(Recorded data)

-*-*-

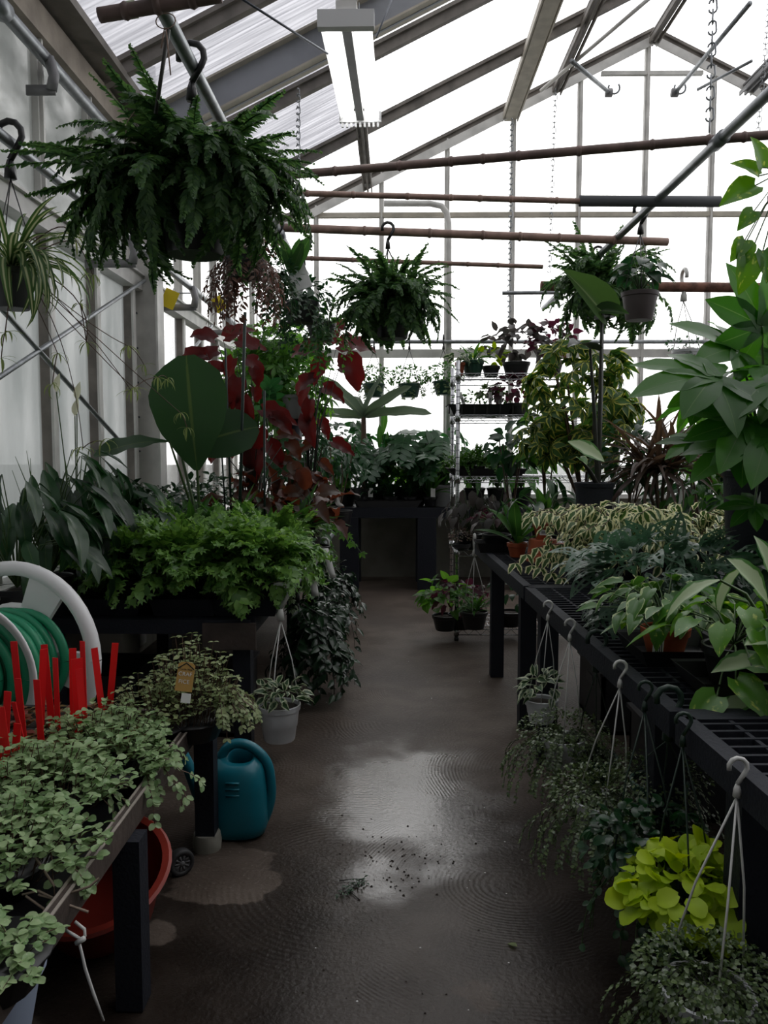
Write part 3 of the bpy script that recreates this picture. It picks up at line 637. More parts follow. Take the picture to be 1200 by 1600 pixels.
# poles lying across the pipes
def pole(name, label, a, c, r, mat, sag=0, knots=9, cat='pole', r2=None):
    t = thing(name, label, cat, a); o = Vector(a); c = Vector(c) - o; n = 24; pts, rr = [], []
    for i in range(n + 1):
        k = i / n; pts.append(c * k + UP * (-sag * math.sin(k * math.pi))); rr.append(r + ((r2 or r) - r) * k)
    MB().tube(pts, rr, 10).link('cane', mat, t)
    for i in range(1, knots):
        k = i / knots + .03 * math.sin(i * 5); p = c * k + UP * (-sag * math.sin(k * math.pi)); d = c.normalized(); q = r + ((r2 or r) - r) * k
        if name.startswith('bamboo'): MB().tube([p - d * .012, p, p + d * .012], [q * 1.02, q * 1.25, q * 1.02], 10).link('node', mat, t)
    return t
pole('bamboo_pole', 'uppermost long bamboo pole, bending slightly, tied below the thick chain', at(398, 278, 4.30), at(1260, 206, 3.75), .021, 'bamboo_dark', .0, 11)
pole('bamboo_pole', 'slim bamboo pole that runs into the grey foam sleeve', at(432, 301, 4.45), at(1000, 317, 4.62), .016, 'bamboo', 0, 9)
o = MB(); a, c = at(905, 314, 4.60), at(1125, 315, 4.60); o.tube([a, c], .030, 14); o = o.link('foam_sleeve', 'foam_grey'); tag(o, 'dark grey foam tube sleeved over the end of a pole', 'foam tube')
pole('bamboo_pole', 'thick pale bamboo pole with the middle fern hanging from it', at(420, 355, 5.2), at(1043, 378, 5.42), .026, 'bamboo', 0, 8)
pole('bamboo_pole', 'thinnest bamboo pole, lowest above the middle fern', at(440, 402, 6.0), at(848, 417, 6.1), .016, 'bamboo', 0, 7)
pole('timber_pole', 'rough reddish timber pole behind the right hanging fern', at(845, 447, 7.05), at(1260, 450, 7.05), .042, 'timber', 0, 6)
pole('conduit_piece', 'short grey pipe lying level over the end of the right pipe', at(785, 458, 7.7), at(872, 457, 7.7), .018, 'galv', 0, 2, 'pipe')
bp = pole('bamboo_pole', 'short broken bamboo pole with tape at the top left corner', at(155, 24, 2.52), at(345, -8, 2.50), .022, 'bamboo_dark', 0, 4)
a, c = at(195, 17, 2.52) - bp.location, at(213, 14, 2.52) - bp.location; MB().tube([a, c], .0245, 12).link('tape', 'tape', bp)
tw = thing('stake_on_twine', 'thin straight stick tied with pink twine to the overhead pipe', 'stick', at(259, 38, 2.55))
MB().tube([Vector((0, .03, 0)), at(243, 178, 2.6) - tw.location], .0065, 6).link('stick', 'stem_dark', tw)
b = MB(); b.torus(.03, .002, Matrix.Translation((0, 0, .01)) @ Matrix.Rotation(R(70), 4, 'X'), 16, 4); b.tube([(0, 0, -.01), (.006, 0, -.08), (.012, 0, -.15)], .0022, 4); b.tube([(-.004, 0, -.01), (-.016, 0, -.07)], .0022, 4); b.link('twine', 'twine', tw)

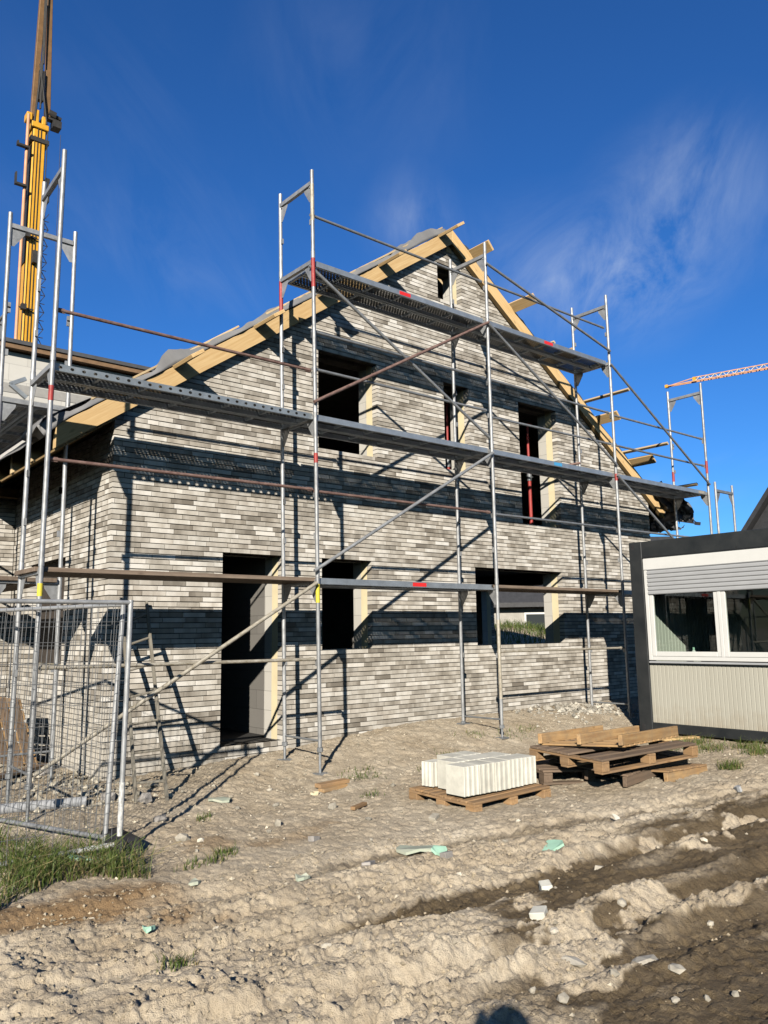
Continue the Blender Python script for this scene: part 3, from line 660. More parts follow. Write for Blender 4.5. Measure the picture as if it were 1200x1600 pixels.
# ------------------------------------------------------------------ scaffolding
BL, WD, RP = 3.1096, .724, .0242
def gusset(mb, px, py, z, dx, dy, s=.17, h=.22):
    """triangular plate under a transom, from a post towards (dx, dy)"""
    d = Vector((dx, dy, 0)); n = Vector((-dy, dx, 0))*.004
    p = Vector((px, py, z)) - n/2
    mb.prism([p+d*.02, p+d*s, p+d*(s*.97)+Vector((0,0,-.05)), p+d*.055+Vector((0,0,-h)), p+d*.02+Vector((0,0,-h))], n)
def frame(root, A, B, gA, gB, levels, top, leanA=(0,0), dark=False, guard=None, bands=()):
    """A outer foot, B inner foot (x, y); levels = deck heights; the frame leans by leanA over its height"""
    z0 = -.05; H = top
    def pt(P, z): k = (z-z0)/(H-z0); return Vector((P[0]+leanA[0]*k, P[1]+leanA[1]*k, z))
    d = Vector((B[0]-A[0], B[1]-A[1], 0)).normalized()
    fo = bpy.data.objects.new('frame', None); col.objects.link(fo); fo.parent = root; ORG[fo.name] = ORG[root.name]
    for z in levels + ([guard] if guard else []):
        fm = MB(); a, b = pt(A, z-.045), pt(B, z-.045)
        fm.beam(a+d*.02, b-d*.02, .046, .052)
        for P, s in ((A, 1), (B, -1)):
            q = pt(P, z-.066); gusset(fm, q.x, q.y, q.z, d.x*s, d.y*s)
        fm.build('transom', GALVD if dark else GALV, fo)
    fm = MB(); fm.tube(pt(A, .12)+d*.01, pt(B, .12)-d*.01, .013); fm.build('base_tie', GALVD, fo)
    for P, g, nm in ((A, gA, 'outer'), (B, gB, 'inner')):
        m = MB(); z = .05; segs = sorted(set([z]+levels+([guard] if guard else [])+[top]))
        m.tube(pt(P, .05), pt(P, top), RP, 14)
        for lv in levels[:-1] if guard is None else levels: m.tube(pt(P, lv+.0), pt(P, lv+.09), RP+.003, 14)
        for lv in levels:
            for dz in (-1.0, .5, 1.0):
                if lv+dz < top-.1 and lv+dz > .3:
                    q = pt(P, lv+dz); c = q + (d if nm == 'outer' else -d)*.038
                    m.obox(c, d*.016, d.cross(Vector((0,0,1)))*.012, (0,0,.035))
        po = m.build('post', GALV, fo, smooth=True)
        j = MB(); f_ = pt(P, .05); j.tube((P[0], P[1], g), f_, .0165, 10); j.tube((P[0], P[1], .0), (P[0], P[1], .045), .036, 8)
        j.box(P[0]-.07, P[0]+.07, P[1]-.07, P[1]+.07, g-.01, g+.008)
        j.build('base_jack', GALVD, fo, smooth=True)
    for P, za, zb, mat in bands:
        m = MB(); m.tube(pt(A if P == 'o' else B, za), pt(A if P == 'o' else B, zb), RP+.0015, 14); m.build('paint_band', mat, fo, smooth=True)
    return fo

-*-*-

Output the full set of records above without changing a word, and drop the images.

◆ SOLUTION TO THIS EXERCISE ◆
Write part 3 of the bpy script that recreates this picture. It picks up at line 637. More parts follow. Take the picture to be 1200 by 1600 pixels.
# poles lying across the pipes
def pole(name, label, a, c, r, mat, sag=0, knots=9, cat='pole', r2=None):
    t = thing(name, label, cat, a); o = Vector(a); c = Vector(c) - o; n = 24; pts, rr = [], []
    for i in range(n + 1):
        k = i / n; pts.append(c * k + UP * (-sag * math.sin(k * math.pi))); rr.append(r + ((r2 or r) - r) * k)
    MB().tube(pts, rr, 10).link('cane', mat, t)
    for i in range(1, knots):
        k = i / knots + .03 * math.sin(i * 5); p = c * k + UP * (-sag * math.sin(k * math.pi)); d = c.normalized(); q = r + ((r2 or r) - r) * k
        if name.startswith('bamboo'): MB().tube([p - d * .012, p, p + d * .012], [q * 1.02, q * 1.25, q * 1.02], 10).link('node', mat, t)
    return t
pole('bamboo_pole', 'uppermost long bamboo pole, bending slightly, tied below the thick chain', at(398, 278, 4.30), at(1260, 206, 3.75), .021, 'bamboo_dark', .0, 11)
pole('bamboo_pole', 'slim bamboo pole that runs into the grey foam sleeve', at(432, 301, 4.45), at(1000, 317, 4.62), .016, 'bamboo', 0, 9)
o = MB(); a, c = at(905, 314, 4.60), at(1125, 315, 4.60); o.tube([a, c], .030, 14); o = o.link('foam_sleeve', 'foam_grey'); tag(o, 'dark grey foam tube sleeved over the end of a pole', 'foam tube')
pole('bamboo_pole', 'thick pale bamboo pole with the middle fern hanging from it', at(420, 355, 5.2), at(1043, 378, 5.42), .026, 'bamboo', 0, 8)
pole('bamboo_pole', 'thinnest bamboo pole, lowest above the middle fern', at(440, 402, 6.0), at(848, 417, 6.1), .016, 'bamboo', 0, 7)
pole('timber_pole', 'rough reddish timber pole behind the right hanging fern', at(845, 447, 7.05), at(1260, 450, 7.05), .042, 'timber', 0, 6)
pole('conduit_piece', 'short grey pipe lying level over the end of the right pipe', at(785, 458, 7.7), at(872, 457, 7.7), .018, 'galv', 0, 2, 'pipe')
bp = pole('bamboo_pole', 'short broken bamboo pole with tape at the top left corner', at(155, 24, 2.52), at(345, -8, 2.50), .022, 'bamboo_dark', 0, 4)
a, c = at(195, 17, 2.52) - bp.location, at(213, 14, 2.52) - bp.location; MB().tube([a, c], .0245, 12).link('tape', 'tape', bp)
tw = thing('stake_on_twine', 'thin straight stick tied with pink twine to the overhead pipe', 'stick', at(259, 38, 2.55))
MB().tube([Vector((0, .03, 0)), at(243, 178, 2.6) - tw.location], .0065, 6).link('stick', 'stem_dark', tw)
b = MB(); b.torus(.03, .002, Matrix.Translation((0, 0, .01)) @ Matrix.Rotation(R(70), 4, 'X'), 16, 4); b.tube([(0, 0, -.01), (.006, 0, -.08), (.012, 0, -.15)], .0022, 4); b.tube([(-.004, 0, -.01), (-.016, 0, -.07)], .0022, 4); b.link('twine', 'twine', tw)

Continue the Blender Python script for this scene: part 3, from line 660. More parts follow. Write for Blender 4.5. Measure the picture as if it were 1200x1600 pixels.
# ------------------------------------------------------------------ scaffolding
BL, WD, RP = 3.1096, .724, .0242
def gusset(mb, px, py, z, dx, dy, s=.17, h=.22):
    """triangular plate under a transom, from a post towards (dx, dy)"""
    d = Vector((dx, dy, 0)); n = Vector((-dy, dx, 0))*.004
    p = Vector((px, py, z)) - n/2
    mb.prism([p+d*.02, p+d*s, p+d*(s*.97)+Vector((0,0,-.05)), p+d*.055+Vector((0,0,-h)), p+d*.02+Vector((0,0,-h))], n)
def frame(root, A, B, gA, gB, levels, top, leanA=(0,0), dark=False, guard=None, bands=()):
    """A outer foot, B inner foot (x, y); levels = deck heights; the frame leans by leanA over its height"""
    z0 = -.05; H = top
    def pt(P, z): k = (z-z0)/(H-z0); return Vector((P[0]+leanA[0]*k, P[1]+leanA[1]*k, z))
    d = Vector((B[0]-A[0], B[1]-A[1], 0)).normalized()
    fo = bpy.data.objects.new('frame', None); col.objects.link(fo); fo.parent = root; ORG[fo.name] = ORG[root.name]
    for z in levels + ([guard] if guard else []):
        fm = MB(); a, b = pt(A, z-.045), pt(B, z-.045)
        fm.beam(a+d*.02, b-d*.02, .046, .052)
        for P, s in ((A, 1), (B, -1)):
            q = pt(P, z-.066); gusset(fm, q.x, q.y, q.z, d.x*s, d.y*s)
        fm.build('transom', GALVD if dark else GALV, fo)
    fm = MB(); fm.tube(pt(A, .12)+d*.01, pt(B, .12)-d*.01, .013); fm.build('base_tie', GALVD, fo)
    for P, g, nm in ((A, gA, 'outer'), (B, gB, 'inner')):
        m = MB(); z = .05; segs = sorted(set([z]+levels+([guard] if guard else [])+[top]))
        m.tube(pt(P, .05), pt(P, top), RP, 14)
        for lv in levels[:-1] if guard is None else levels: m.tube(pt(P, lv+.0), pt(P, lv+.09), RP+.003, 14)
        for lv in levels:
            for dz in (-1.0, .5, 1.0):
                if lv+dz < top-.1 and lv+dz > .3:
                    q = pt(P, lv+dz); c = q + (d if nm == 'outer' else -d)*.038
                    m.obox(c, d*.016, d.cross(Vector((0,0,1)))*.012, (0,0,.035))
        po = m.build('post', GALV, fo, smooth=True)
        j = MB(); f_ = pt(P, .05); j.tube((P[0], P[1], g), f_, .0165, 10); j.tube((P[0], P[1], .0), (P[0], P[1], .045), .036, 8)
        j.box(P[0]-.07, P[0]+.07, P[1]-.07, P[1]+.07, g-.01, g+.008)
        j.build('base_jack', GALVD, fo, smooth=True)
    for P, za, zb, mat in bands:
        m = MB(); m.tube(pt(A if P == 'o' else B, za), pt(A if P == 'o' else B, zb), RP+.0015, 14); m.build('paint_band', mat, fo, smooth=True)
    return fo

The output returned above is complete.